The lining of the balloon and its qualities of elasticity refer to a man’s traits: whether he has, for example, a tendency towards the arts, if he mocks proprieties, or possesses a penchant to negative daydreams. It is true enough that every person houses within them all of the characteristics found in all of daily life or Shakespearian dramas. That is, a man has in him all of the good and evil archetypes and can either be said to be, more or less, a balanced mix of all of these, or a caricature of a minority of them. It is the latter which gives bizarre forms to the balloon, where instead of a hearty rounded figure, it has its shape skewed into something quite uncanny. To bite one’s nails would in this case contribute to a jagged feature, immediately available to sight by the length, width and breadth of the balloon.

The size of the balloon and its capacity to float and flutter or, on the other hand, trail against the ground, refers to the quality and nature of the content a man has fed on since his birth. In this case it should be acknowledged that a man’s capacity to eat and digest content from life is far greater at the beginning of his journey than at the end. A diminishing rate, dictated by a logarithmic scale, makes it that a man consumes material from life experience 1,000 times slower at old age than to that of infancy. His mouth, for lack of a better term, becomes ever more constricted, and ever less able to chew and masticate the crude into the fine. So the content which filled the child will always impact him tremendously more in later life than do any great volumes of experience in his more respectable years.

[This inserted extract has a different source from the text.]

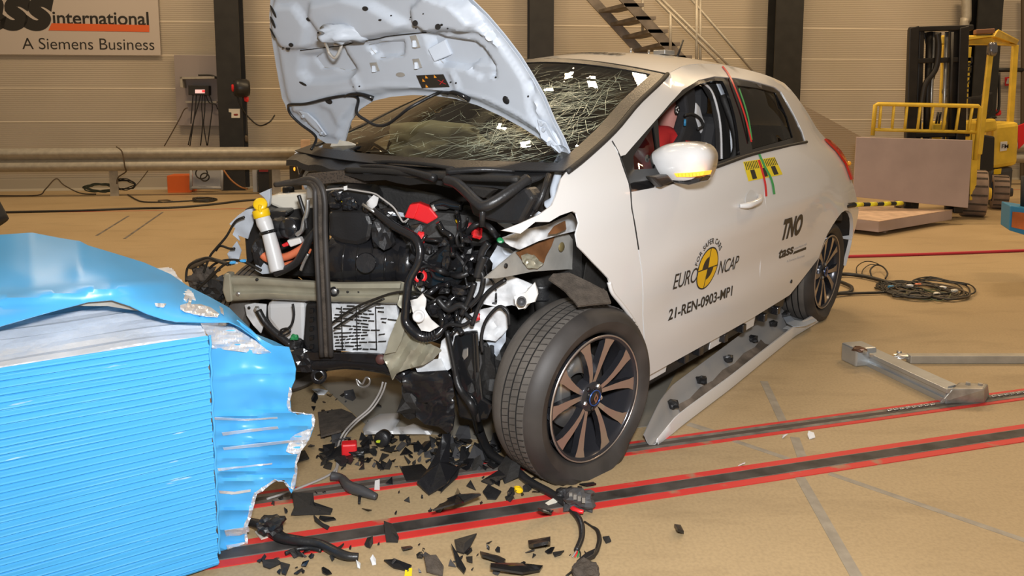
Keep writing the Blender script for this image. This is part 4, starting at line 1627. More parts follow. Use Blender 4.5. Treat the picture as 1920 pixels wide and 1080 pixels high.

If a man is enamored by the hot air which forms his reality, and to which he attaches his sense of identity, than that content — which isn’t real — will weigh on him like anchored rules and laws which turn the clown into stone rather than flesh. Realizing the fate of such a heavy balloon, he may be struck with the notion that it would be better to disbelieve and devalue the hot air and place his attention purely on the tendencies which make him one way and not another. He will wonder, why do I have this tendency, why do I walk, think and feel in such a way? He will struggle to see and realize what bearing all of these patterns of behaviour have on his past, present and future. “Does it really objectively matter”, he wonders, “if I am this way or that way?” The shape will seem ever more arbitrary, and the tendencies which determine the shape will become ever more subject to scrutiny.